- **WRITTEN EXERCISE**: Your output is the lines from the first one to the one containing "return m, m.node_tree, b", repeated exactly, with images left out.

Begin DATASET EXCERPT

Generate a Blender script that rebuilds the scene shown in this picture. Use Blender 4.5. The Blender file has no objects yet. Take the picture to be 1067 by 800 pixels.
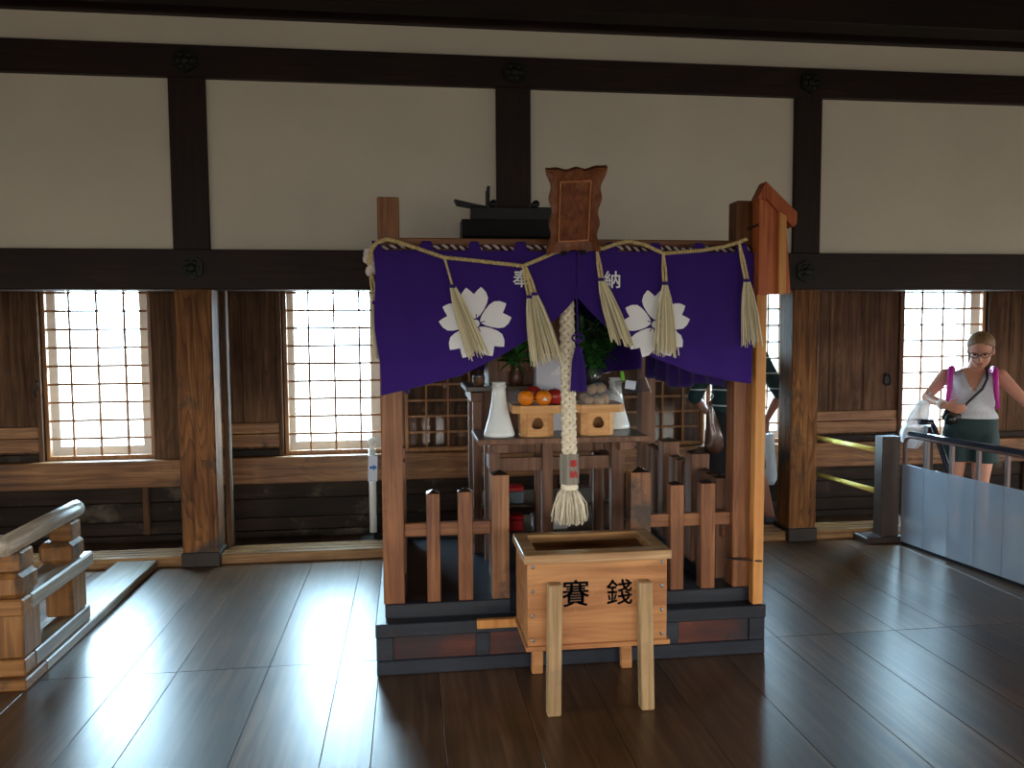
import bpy, bmesh, math, random
from mathutils import Vector, Matrix
random.seed(7)
PI = math.pi
SC = bpy.context.scene
COL = SC.collection

# ------------------------------------------------------------------ camera
CAM_H = 1.55
FPX = 828.135
CR, CU, CF = Vector((0.99171, -0.12802, -0.00639)), Vector((0.01492, 0.06584, 0.99772)), Vector((0.12731, 0.98958, -0.06721))
CR.normalize(); CF = (CF - CR * CF.dot(CR)).normalized(); CU = CR.cross(CF)
cd = bpy.data.cameras.new('camera')
cam = bpy.data.objects.new('viewpoint', cd); COL.objects.link(cam)
cd.sensor_width = 36; cd.sensor_fit = 'HORIZONTAL'; cd.lens = FPX / 1067 * 36
cd.clip_start = .05; cd.clip_end = 300
cam.matrix_world = Matrix(((CR.x, CU.x, -CF.x, 0), (CR.y, CU.y, -CF.y, 0), (CR.z, CU.z, -CF.z, CAM_H), (0, 0, 0, 1)))
SC.camera = cam

def ray(px, py):
    return CF + CR * ((px - 533.5) / FPX) - CU * ((py - 400) / FPX)
def at(px, py, Y):                                # a measured pixel on the vertical plane at depth Y
    d = ray(px, py); return Vector((0, 0, CAM_H)) + d * (Y / d.y)

# ------------------------------------------------------------------ materials
def srgb(h):
    if isinstance(h, str):
        c = [int(h[i:i + 2], 16) / 255 for i in (0, 2, 4)]
    else:
        c = [v / 255 for v in h]
    return tuple((v / 12.92 if v <= .04045 else ((v + .055) / 1.055) ** 2.4) for v in c) + (1,)

MATS = {}

def newmat(name):
    m = bpy.data.materials.new(name); m.use_nodes = True
    n = m.node_tree.nodes; b = n['Principled BSDF']
    MATS[name] = m
    return m, m.node_tree, b

def plain(name, col, rough=.6, metal=0, spec=.5, noise=0, nscale=8, bump=0, **kw):
    m, t, b = newmat(name)
    c = srgb(col)
    b.inputs['Base Color'].default_value = c
    b.inputs['Roughness'].default_value = rough
    b.inputs['Metallic'].default_value = metal
    b.inputs['Specular IOR Level'].default_value = spec
    for k, v in kw.items():
        b.inputs[k].default_value = v
    if noise or bump:
        tc = t.nodes.new('ShaderNodeTexCoord')
        nz = t.nodes.new('ShaderNodeTexNoise'); nz.inputs['Scale'].default_value = nscale; nz.inputs['Detail'].default_value = 5
        t.links.new(tc.outputs['Object'], nz.inputs['Vector'])
        if noise:
            r = t.nodes.new('ShaderNodeValToRGB')
            r.color_ramp.elements[0].position = .3; r.color_ramp.elements[1].position = .7
            r.color_ramp.elements[0].color = tuple(v * (1 - noise) for v in c[:3]) + (1,)
            r.color_ramp.elements[1].color = tuple(min(1, v * (1 + noise)) for v in c[:3]) + (1,)
            t.links.new(nz.outputs['Fac'], r.inputs[0]); t.links.new(r.outputs[0], b.inputs['Base Color'])
        if bump:
            bp = t.nodes.new('ShaderNodeBump'); bp.inputs['Strength'].default_value = bump; bp.inputs['Distance'].default_value = .01
            t.links.new(nz.outputs['Fac'], bp.inputs['Height']); t.links.new(bp.outputs[0], b.inputs['Normal'])
    return m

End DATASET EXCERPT

- **OUTPUT OF THE EXERCISE**:
Generate a Blender script that rebuilds the scene shown in this picture. Use Blender 4.5. The Blender file has no objects yet. Take the picture to be 1067 by 800 pixels.
import bpy, bmesh, math, random
from mathutils import Vector, Matrix
random.seed(7)
PI = math.pi
SC = bpy.context.scene
COL = SC.collection

# ------------------------------------------------------------------ camera
CAM_H = 1.55
FPX = 828.135
CR, CU, CF = Vector((0.99171, -0.12802, -0.00639)), Vector((0.01492, 0.06584, 0.99772)), Vector((0.12731, 0.98958, -0.06721))
CR.normalize(); CF = (CF - CR * CF.dot(CR)).normalized(); CU = CR.cross(CF)
cd = bpy.data.cameras.new('camera')
cam = bpy.data.objects.new('viewpoint', cd); COL.objects.link(cam)
cd.sensor_width = 36; cd.sensor_fit = 'HORIZONTAL'; cd.lens = FPX / 1067 * 36
cd.clip_start = .05; cd.clip_end = 300
cam.matrix_world = Matrix(((CR.x, CU.x, -CF.x, 0), (CR.y, CU.y, -CF.y, 0), (CR.z, CU.z, -CF.z, CAM_H), (0, 0, 0, 1)))
SC.camera = cam

def ray(px, py):
    return CF + CR * ((px - 533.5) / FPX) - CU * ((py - 400) / FPX)
def at(px, py, Y):                                # a measured pixel on the vertical plane at depth Y
    d = ray(px, py); return Vector((0, 0, CAM_H)) + d * (Y / d.y)

# ------------------------------------------------------------------ materials
def srgb(h):
    if isinstance(h, str):
        c = [int(h[i:i + 2], 16) / 255 for i in (0, 2, 4)]
    else:
        c = [v / 255 for v in h]
    return tuple((v / 12.92 if v <= .04045 else ((v + .055) / 1.055) ** 2.4) for v in c) + (1,)

MATS = {}

def newmat(name):
    m = bpy.data.materials.new(name); m.use_nodes = True
    n = m.node_tree.nodes; b = n['Principled BSDF']
    MATS[name] = m
    return m, m.node_tree, b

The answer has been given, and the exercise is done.